On Belarus, the administration has engaged in a quiet and careful yearslong effort to normalize relations with a country that has been ruled by autocratic President Alexander Lukashenko for the last 25 years, pushing to normalize diplomatic ties and draw Minsk out from Russia’s orbit—but sent an unusual diplomatic slight by considering adding Belarus to the so-called “travel ban” list of countries facing U.S. visa restrictions.

Despite his administration’s hard-line policies on Russia, Trump can’t seem to escape the narrative that he is too cozy with Moscow, potentially making Pompeo’s job tougher.

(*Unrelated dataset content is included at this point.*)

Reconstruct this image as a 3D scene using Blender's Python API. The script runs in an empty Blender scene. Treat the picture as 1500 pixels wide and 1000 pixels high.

“Because the Trump administration has been criticized for being too friendly with Russia, it’s important for [Pompeo] to show that there is a Eurasia policy, not simply a Russia policy,” said William Courtney, who served as U.S. ambassador to Georgia and Kazakhstan and is currently an adjunct senior fellow at the Rand Corp. “A key part of that is supporting reforms in Ukraine. It isn’t a model yet, but everyone in the region is watching if it can succeed. If it can, Ukraine could be the cradle of the former Soviet space.”

Holding a policy line and avoiding being sidelined by U.S. domestic politics during his diplomatic efforts may also prove tough for Pompeo as he sets foot in Ukraine, which is at the heart of Trump’s impeachment. Pompeo himself was pulled into the spotlight last week during a tense interview and ensuing confrontation with NPR’s Mary Louise Kelly about Ukraine and former ambassador Marie Yovanovitch, who was dismissed after Trump’s personal attorney, Rudy Giuliani, made unsubstantiated allegations against her. Following the NPR interview, Pompeo reportedly cursed at Kelly, challenged her to find the country on a map, and asked: “Do you think Americans care about Ukraine?”

“Expectations are quite modest from the Ukrainian side for [Pompeo]. The main hope is that this is about reaffirming support for Ukraine as America’s ally and not a reelection mission for Trump,” said Alyona Getmanchuk, the director of the New Europe Center, a think tank based in Kyiv.